James Jonathon Kremkoski, 36, faces a Class G felony charge of theft and a Class A misdemeanor charge of resisting or obstructing an officer. A preliminary hearing is scheduled for June 4 in Green County Circuit Court.

The charges are the result of an investigation by the Monroe Police Department.

Kremkoski was employed at Emmi Roth USA Inc. in May 2014 when he allegedly stole five pallets of cheese valued at $20,781.53 out of the warehouse one night.
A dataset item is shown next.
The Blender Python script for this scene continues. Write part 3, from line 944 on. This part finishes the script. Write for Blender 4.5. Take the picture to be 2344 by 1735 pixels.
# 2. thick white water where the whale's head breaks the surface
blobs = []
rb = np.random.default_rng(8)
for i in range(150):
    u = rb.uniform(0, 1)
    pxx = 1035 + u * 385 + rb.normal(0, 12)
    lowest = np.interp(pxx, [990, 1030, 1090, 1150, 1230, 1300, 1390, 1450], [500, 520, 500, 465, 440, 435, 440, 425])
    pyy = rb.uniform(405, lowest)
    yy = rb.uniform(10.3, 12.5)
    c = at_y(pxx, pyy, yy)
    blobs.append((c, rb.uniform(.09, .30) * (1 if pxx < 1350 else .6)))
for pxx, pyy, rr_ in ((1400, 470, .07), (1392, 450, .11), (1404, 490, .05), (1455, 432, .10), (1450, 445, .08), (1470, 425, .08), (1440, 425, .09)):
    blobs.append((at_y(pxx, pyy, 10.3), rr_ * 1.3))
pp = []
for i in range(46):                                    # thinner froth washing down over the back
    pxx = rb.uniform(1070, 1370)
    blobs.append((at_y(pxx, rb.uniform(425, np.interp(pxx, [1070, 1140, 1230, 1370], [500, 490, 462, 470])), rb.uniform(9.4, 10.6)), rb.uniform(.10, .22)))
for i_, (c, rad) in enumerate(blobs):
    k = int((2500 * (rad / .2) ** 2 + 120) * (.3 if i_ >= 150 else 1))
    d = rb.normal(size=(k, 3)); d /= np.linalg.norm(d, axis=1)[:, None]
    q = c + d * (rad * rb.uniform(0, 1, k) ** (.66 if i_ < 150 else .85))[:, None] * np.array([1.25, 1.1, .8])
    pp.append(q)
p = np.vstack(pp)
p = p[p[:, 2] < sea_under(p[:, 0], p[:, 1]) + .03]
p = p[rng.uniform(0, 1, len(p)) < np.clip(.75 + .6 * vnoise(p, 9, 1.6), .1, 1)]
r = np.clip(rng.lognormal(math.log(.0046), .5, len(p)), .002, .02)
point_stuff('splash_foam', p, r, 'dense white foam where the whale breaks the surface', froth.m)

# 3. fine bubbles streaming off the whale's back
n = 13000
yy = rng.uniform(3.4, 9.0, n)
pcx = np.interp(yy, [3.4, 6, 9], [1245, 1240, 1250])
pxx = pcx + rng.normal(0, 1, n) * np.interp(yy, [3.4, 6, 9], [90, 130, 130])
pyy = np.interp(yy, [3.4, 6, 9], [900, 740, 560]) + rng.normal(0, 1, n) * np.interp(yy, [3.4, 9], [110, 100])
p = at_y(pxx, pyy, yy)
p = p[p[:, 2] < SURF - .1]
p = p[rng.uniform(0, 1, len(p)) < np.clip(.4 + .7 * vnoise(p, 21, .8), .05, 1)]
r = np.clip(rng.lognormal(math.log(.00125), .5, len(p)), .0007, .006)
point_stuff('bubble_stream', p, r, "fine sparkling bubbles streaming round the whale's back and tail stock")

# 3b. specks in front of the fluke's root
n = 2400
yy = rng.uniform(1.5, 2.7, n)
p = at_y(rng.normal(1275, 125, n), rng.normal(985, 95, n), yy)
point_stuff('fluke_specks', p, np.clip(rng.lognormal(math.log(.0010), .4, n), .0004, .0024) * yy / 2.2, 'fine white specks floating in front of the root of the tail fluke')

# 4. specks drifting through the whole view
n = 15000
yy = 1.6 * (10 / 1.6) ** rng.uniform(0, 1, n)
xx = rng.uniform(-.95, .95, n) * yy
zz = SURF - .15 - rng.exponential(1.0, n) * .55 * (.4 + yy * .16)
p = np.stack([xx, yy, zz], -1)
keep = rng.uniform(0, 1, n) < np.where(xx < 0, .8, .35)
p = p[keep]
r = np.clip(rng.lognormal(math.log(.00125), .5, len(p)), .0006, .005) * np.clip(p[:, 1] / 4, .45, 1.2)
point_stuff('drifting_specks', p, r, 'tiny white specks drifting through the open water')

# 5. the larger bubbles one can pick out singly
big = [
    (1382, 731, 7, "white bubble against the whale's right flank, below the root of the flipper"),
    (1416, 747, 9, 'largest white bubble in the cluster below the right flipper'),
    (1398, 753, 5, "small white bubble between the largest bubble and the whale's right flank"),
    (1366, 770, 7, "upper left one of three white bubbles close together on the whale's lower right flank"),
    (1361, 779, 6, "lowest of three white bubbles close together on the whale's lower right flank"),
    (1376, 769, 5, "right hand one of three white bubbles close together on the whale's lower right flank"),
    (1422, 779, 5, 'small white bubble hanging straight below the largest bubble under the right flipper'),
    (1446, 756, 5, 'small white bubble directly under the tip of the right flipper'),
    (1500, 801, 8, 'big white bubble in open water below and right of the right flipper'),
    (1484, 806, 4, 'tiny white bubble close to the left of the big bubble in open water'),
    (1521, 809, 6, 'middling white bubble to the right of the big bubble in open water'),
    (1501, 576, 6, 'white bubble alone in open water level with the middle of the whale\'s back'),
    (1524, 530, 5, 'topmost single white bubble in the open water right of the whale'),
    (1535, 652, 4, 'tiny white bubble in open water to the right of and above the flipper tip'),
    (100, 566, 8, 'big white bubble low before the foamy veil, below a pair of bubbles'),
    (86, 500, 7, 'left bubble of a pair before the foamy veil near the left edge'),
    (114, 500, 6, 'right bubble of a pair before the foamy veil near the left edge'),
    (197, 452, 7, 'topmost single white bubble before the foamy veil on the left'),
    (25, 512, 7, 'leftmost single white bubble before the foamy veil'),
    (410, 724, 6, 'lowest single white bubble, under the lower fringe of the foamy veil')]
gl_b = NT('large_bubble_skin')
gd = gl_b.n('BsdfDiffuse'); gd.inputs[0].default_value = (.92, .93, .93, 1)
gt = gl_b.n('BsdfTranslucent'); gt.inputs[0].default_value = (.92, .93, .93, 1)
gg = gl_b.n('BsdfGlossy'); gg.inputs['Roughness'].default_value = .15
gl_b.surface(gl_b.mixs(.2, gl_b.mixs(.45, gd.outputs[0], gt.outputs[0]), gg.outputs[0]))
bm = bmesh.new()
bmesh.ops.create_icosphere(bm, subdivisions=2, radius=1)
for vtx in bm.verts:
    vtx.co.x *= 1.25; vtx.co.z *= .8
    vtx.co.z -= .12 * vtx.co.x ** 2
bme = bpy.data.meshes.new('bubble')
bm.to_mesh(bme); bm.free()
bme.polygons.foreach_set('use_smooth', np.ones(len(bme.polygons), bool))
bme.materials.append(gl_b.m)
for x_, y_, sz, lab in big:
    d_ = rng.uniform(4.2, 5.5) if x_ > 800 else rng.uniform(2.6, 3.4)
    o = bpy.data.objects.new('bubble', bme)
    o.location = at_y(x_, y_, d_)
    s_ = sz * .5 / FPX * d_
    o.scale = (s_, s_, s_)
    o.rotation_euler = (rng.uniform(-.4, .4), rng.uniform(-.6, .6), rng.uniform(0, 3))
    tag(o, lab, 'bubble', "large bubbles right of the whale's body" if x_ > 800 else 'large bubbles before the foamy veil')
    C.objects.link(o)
This included a pallet each of Baby Swiss, Havarti, Butterkase, Swedish Fontina and Muenster Loaf.

He then allegedly transported the cheese to Illinois in a borrowed truck and resold it for $1 per pound.
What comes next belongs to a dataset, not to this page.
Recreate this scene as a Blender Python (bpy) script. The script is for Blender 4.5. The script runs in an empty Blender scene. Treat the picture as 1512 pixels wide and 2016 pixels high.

It was not unusual for Kremkoski to resell Emmi Roth cheese, but police say this time was different.

As part of his side business, Jimmy John's Catfish Cheese Bait, Kremkoski routinely bought moldy or "bad" cheese at discount from Emmi Roth and resold it to a Dubuque company that manufactures fish bait.

But on the night in question, police say video surveillance shows Kremkoski ignoring several pallets of bad cheese sitting outside a warehouse cooler. The video then reportedly shows him driving a forklift into the cooler, retrieving five pallets of good cheese and loading the pallets into a flatbed truck.
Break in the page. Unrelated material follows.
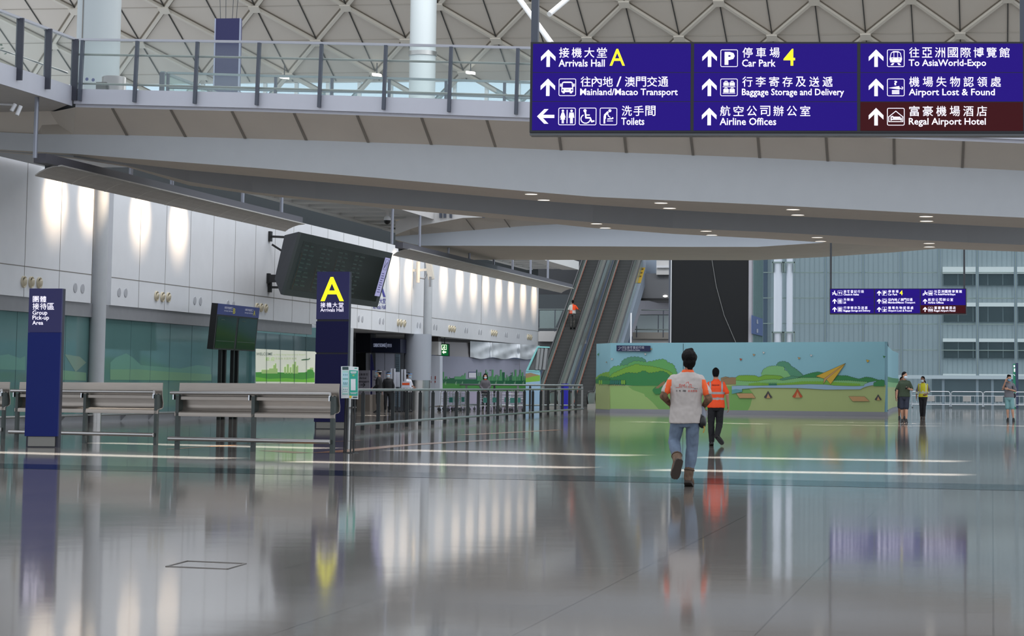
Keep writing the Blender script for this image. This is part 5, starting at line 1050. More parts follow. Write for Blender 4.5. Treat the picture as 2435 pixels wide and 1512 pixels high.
# white roof struts
WT = mat('white_tube', (232, 232, 230), .35)
T = thing('roof_strut', 'white V-shaped tubular roof strut behind the left sign pole', 'strut', hd(1308, 100, 70))
for A_, B_ in (((1222, -20), (1312, 104)), ((1400, -45), (1306, 34)), ((1150, -5), (1320, 110))):
    if A_[0] == 1150: continue
    b = MB(); b.tube([hd(*A_, 74), hd(*B_, 72)], .085, 12); b.build('tube', WT, T)
T2 = thing('roof_lamp', 'small bright lamp under a roof node, left one above the footbridge', 'lamp', hy(678, 185, 149))
for i, (px, py) in enumerate(((676, 184), (896, 178), (1119, 173))):
    p = hy(px, py, 148.6)
    if i: T2 = thing('roof_lamp', ['', 'small bright lamp under a roof node, middle one above the footbridge', 'small bright lamp under a roof node beside the white column, right one'][i], 'lamp', p, 'lamps under the roof nodes')
    else: T2['group'] = 'lamps under the roof nodes'; T2.location = p
    b = MB(); b.obox(p, (.28, 0, -.03), (0, .2, 0), (0, 0, .08)); b.build('lamp_body', LAMP, T2)
    b = MB(); b.tube([p, p + Vector((0, 0, .8))], .04, 6); b.build('stem', DARKG, T2)
# CCTV cameras and wall aerial
def at_soffit(px, py): return hz(px, py, 7.56)
p = at_soffit(28, 243); T = thing('security_camera', 'white security camera pair under the upper floor at upper left', 'camera', p)
b = MB(); b.tube([p + Vector((-.3, 0, 0)), p + Vector((-.3, 0, -.04)), p + Vector((.05, 0, -.06)), p + Vector((.08, 0, -.12))], .025, 8); b.build('bracket', WHITE, T)
for px, py, dz in ((33, 256, .13), (46, 263, .17)): q = hd(px, py, p.y); b = MB(); b.tube([q + Vector((.03, 0, dz * .6)), q + Vector((-.03, -.05, -dz * .6))], .045, 10); b.build('camera_body', WHITE, T)
p = hd(921, 516, 84); T = thing('security_camera', 'white dome camera hanging between the two footbridges', 'camera', p); b = MB(); b.tube([p, p + up * .5], .05, 8); b.build('stem', OFFW, T)
b = MB(); b.lathe([(.06, .05), (.12, -.02), (.13, -.12)], p - up * .0, 16); b.build('shell', WHITE, T); b = MB(); b.lathe([(.13, -.12), (.11, -.2), (.06, -.25), (.005, -.27)], p, 16); b.build('dome', BLACK, T)
p = hx(994, 648, XW + .25); T = thing('wall_aerial', 'cream antenna unit bracketed to the far white wall', 'antenna', p)
CR = mat('cream_plastic', (214, 208, 196), .4)
b = MB(); b.tube([p + Vector((0, 0, -.5)), p + Vector((0, 0, .55))], .1, 10); b.build('mast', CR, T)
b = MB(); b.obox(p + Vector((.55, .25, .12)), (.14, .0, .03), (0, .12, 0), (-.08, 0, .45)); b.build('panel_antenna', CR, T)
b = MB(); b.tube([p + Vector((0, 0, -.25)), p + Vector((.3, .1, -.3)), p + Vector((.42, .2, -.05)), p + Vector((.55, .25, .1))], .04, 8); b.build('cable', MIDG, T)
b = MB(); b.bar(p + Vector((-.25, 0, .1)), p + Vector((.4, .15, .15)), .12, .12); b.build('bracket', CR, T)
b = MB(); b.tube([p + Vector((.6, .1, -.2)), p + Vector((.6, .1, -.7))], .06, 8); b.build('counterweight', MIDG, T)
# shrubs in a planter behind the upper-left glass
T = thing('planter', 'pale blue planter box with dark leafy shrub behind the upper-left glass', 'planter', (-22.6, 47.4, 7.88))
pz0 = hy(70, 130, 47.4)
b = MB(); b.box(-22.6, -21.55, 47.0, 47.9, 7.88, pz0.z); b.build('box', mat('planter_blue', (146, 186, 200), .3), T)
random.seed(11); b = MB()
for k in range(260):
    c_ = Vector((random.gauss(-22.3, .5), random.gauss(47.4, .25), pz0.z + abs(random.gauss(.15, .22)))); a_ = random.uniform(0, 6.28); t_ = Vector((math.cos(a_), math.sin(a_), random.uniform(-.3, .8))).normalized() * random.uniform(.06, .13); s_ = t_.orthogonal().normalized() * .03
    b.poly([c_, c_ + t_ * .5 + s_, c_ + t_, c_ + t_ * .5 - s_], 1 if random.random() < .06 else 0)
b.build('foliage', (mat('leaf_dark', (58, 84, 66), .5), mat('flower_red', (150, 60, 60), .5)), T)
# ================================================================ overhead signs
BLU = mat('sign_lit_blue', (8, 4, 30), .3, emit=(38, 17, 132), es=.9, spec=.08); MAR = mat('sign_lit_maroon', (20, 6, 8), .3, emit=(64, 17, 22), es=.85, spec=.08); SGF = mat('sign_case', (26, 28, 34), .35, .2)
LW = mat('sign_white', (240, 236, 252), .4, emit=(240, 234, 255), es=.95); LY = mat('sign_yellow', (250, 238, 20), .4, emit=(255, 240, 16), es=1.0)
ROWM = mat('sign_row_line', (22, 14, 60), .4)
def icon(D, k, x, y, s):
    """pictogram in a square with corner x,y and side s"""
    Q = lambda a, b_: (x + a * s, y + b_ * s)
    poly = lambda pts, m=0: D.poly([Q(*p) for p in pts], m); ell = lambda cx, cy, r, r2=None, m=0, n=16: D.ell(*Q(cx, cy), r * s, (r2 or r) * s, m, n=n); ln = lambda pts, w, m=0: D.line([Q(*p) for p in pts], w * s, m)
    if k == 'up': poly([(.5, 0), (.92, .42), (.92, .66), (.6, .36), (.6, 1), (.4, 1), (.4, .36), (.08, .66), (.08, .42)]); return
    if k == 'left': poly([(0, .5), (.42, .08), (.66, .08), (.34, .41), (1, .41), (1, .59), (.34, .59), (.66, .92), (.42, .92)]); return
    if k in ('escd', 'escu'):
        f = (lambda p: p) if k == 'escu' else (lambda p: (1 - p[0], p[1]))
        ln([f(p) for p in ((.02, .9), (.25, .9), (.7, .45), (.98, .45))], .12); ln([f(p) for p in ((.05, .65), (.2, .65), (.6, .25))], .09); poly([f(p) for p in ((.62, .62), (.95, .62), (.95, .95))]); ell(*(f((.5, .08))), .09); ln([f(p) for p in ((.5, .18), (.5, .42))], .12); return
    D.rring(x, y, x + s, y + s, .09 * s, .035 * s)
    hole = 2
    if k == 'P': D.text('P', *Q(.24, .14), *Q(.82, .88), 0, .05)
    if k == 'T1': D.text('T1', *Q(.18, .28), *Q(.82, .75), 0, .03)
    if k == 'bus':
        poly([(.2, .22), (.3, .17), (.7, .17), (.8, .22), (.84, .58), (.84, .78), (.16, .78), (.16, .58)]); poly([(.08, .3), (.16, .28), (.16, .46), (.08, .46)]); poly([(.84, .28), (.92, .3), (.92, .46), (.84, .46)]); poly([(.22, .78), (.36, .78), (.34, .85), (.24, .85)]); poly([(.64, .78), (.78, .78), (.76, .85), (.66, .85)])
        D.e += .003; poly([(.25, .25), (.75, .25), (.78, .53), (.22, .53)], hole); ell(.24, .66, .05, None, hole); ell(.76, .66, .05, None, hole); poly([(.4, .64), (.6, .64), (.6, .67), (.4, .67)], hole); D.e -= .003
    if k == 'train':
        poly([(.22, .2), (.36, .1), (.64, .1), (.78, .2), (.86, .55), (.8, .74), (.2, .74), (.14, .55)]); poly([(.3, .78), (.42, .78), (.34, .9), (.2, .9)]); poly([(.58, .78), (.7, .78), (.8, .9), (.66, .9)])
        D.e += .003; poly([(.26, .2), (.38, .17), (.38, .46), (.2, .46)], hole); poly([(.41, .17), (.59, .17), (.59, .46), (.41, .46)], hole); poly([(.62, .17), (.74, .2), (.8, .46), (.62, .46)], hole); poly([(.26, .52), (.36, .52), (.36, .56), (.26, .56)], hole); poly([(.64, .52), (.74, .52), (.74, .56), (.64, .56)], hole); D.e -= .003
    if k == 'lug':
        for cx in (.33, .68):
            for cy in (.3, .68):
                poly([(cx - .15, cy - .08), (cx + .15, cy - .08), (cx + .15, cy + .11), (cx - .15, cy + .11)]); ln([(cx - .06, cy - .09), (cx - .06, cy - .15), (cx + .06, cy - .15), (cx + .06, cy - .09)], .035)
        for cy in (.47, .84): poly([(.14, cy - .015), (.86, cy - .015), (.86, cy + .015), (.14, cy + .015)])
    if k == 'lost':
        D.text('?', *Q(.4, .12), *Q(.58, .38), 0, .03); poly([(.08, .53), (.7, .42), (.72, .62)]); ln([(.7, .53), (.88, .6), (.9, .5), (.84, .47)], .04)
        for cy in (.66, .74, .82): poly([(.28, cy), (.7, cy), (.7, cy + .06), (.28, cy + .06)])
    if k == 'hotel':
        ln([(.08, .52), (.5, .18), (.92, .52)], .04); ln([(.1, .52), (.1, .78), (.9, .78), (.9, .52)], .04); poly([(.2, .48), (.26, .48), (.26, .72), (.2, .72)]); poly([(.2, .62), (.84, .62), (.84, .68), (.2, .68)]); poly([(.34, .5), (.76, .5), (.76, .6), (.34, .6)]); ell(.31, .5, .05); poly([(.78, .56), (.84, .56), (.84, .72), (.78, .72)])
    if k == 'wc':
        ell(.26, .18, .07); poly([(.2, .27), (.32, .27), (.42, .56), (.36, .58), (.4, .68), (.32, .68), (.32, .9), (.27, .9), (.27, .68), (.25, .68), (.25, .9), (.2, .9), (.2, .68), (.12, .68), (.16, .58), (.1, .56)])
        poly([(.48, .12), (.53, .12), (.53, .9), (.48, .9)]); ell(.76, .18, .07); poly([(.64, .28), (.88, .28), (.92, .58), (.86, .58), (.84, .42), (.84, .9), (.77, .9), (.77, .62), (.75, .62), (.75, .9), (.68, .9), (.68, .42), (.66, .58), (.6, .58)])
    if k == 'wheel':
        ell(.34, .17, .09); ln([(.36, .26), (.4, .58), (.64, .58), (.74, .8), (.86, .76)], .085); ln([(.38, .42), (.6, .42)], .06)
        ln([(.38 + .27 * math.cos(math.radians(a_)), .64 + .25 * math.sin(math.radians(a_))) for a_ in range(20, 250, 20)], .055)
    if k == 'baby':
        ell(.58, .17, .085); ln([(.46, .26), (.3, .42), (.3, .6)], .11); ln([(.27, .5), (.27, .88)], .09); ln([(.38, .55), (.38, .88)], .0001); ln([(.44, .3), (.5, .48), (.6, .55)], .05); poly([(.44, .62), (.72, .6), (.72, .66), (.44, .68)]); ell(.74, .6, .05); poly([(.42, .74), (.76, .74), (.76, .78), (.42, .78)])
    if k == 'lift':
        for cx in (.35, .65): ell(cx, .2, .055); poly([(cx - .07, .28), (cx + .07, .28), (cx + .07, .6), (cx + .04, .6), (cx + .04, .9), (cx - .04, .9), (cx - .04, .6), (cx - .07, .6)])
        poly([(.16, .12), (.2, .12), (.2, .9), (.16, .9)]); poly([(.8, .12), (.84, .12), (.84, .9), (.8, .9)]); poly([(.48, .12), (.52, .12), (.52, .9), (.48, .9)])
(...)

When questioned, Kremkoski claimed he "wouldn't take good cheese" and that the cheese he loaded into his truck that night was bad and intended for fish bait.

A Monroe detective located the man in Illinois who bought the cheese from Kremkoski. The man confirmed it was good cheese, not fish-bait cheese, and that he in turn had sold it to a "contact" in Iowa.

If convicted of both charges, Kremkoski faces up to six and a half years in prison, six years on parole and $35,000 in fines.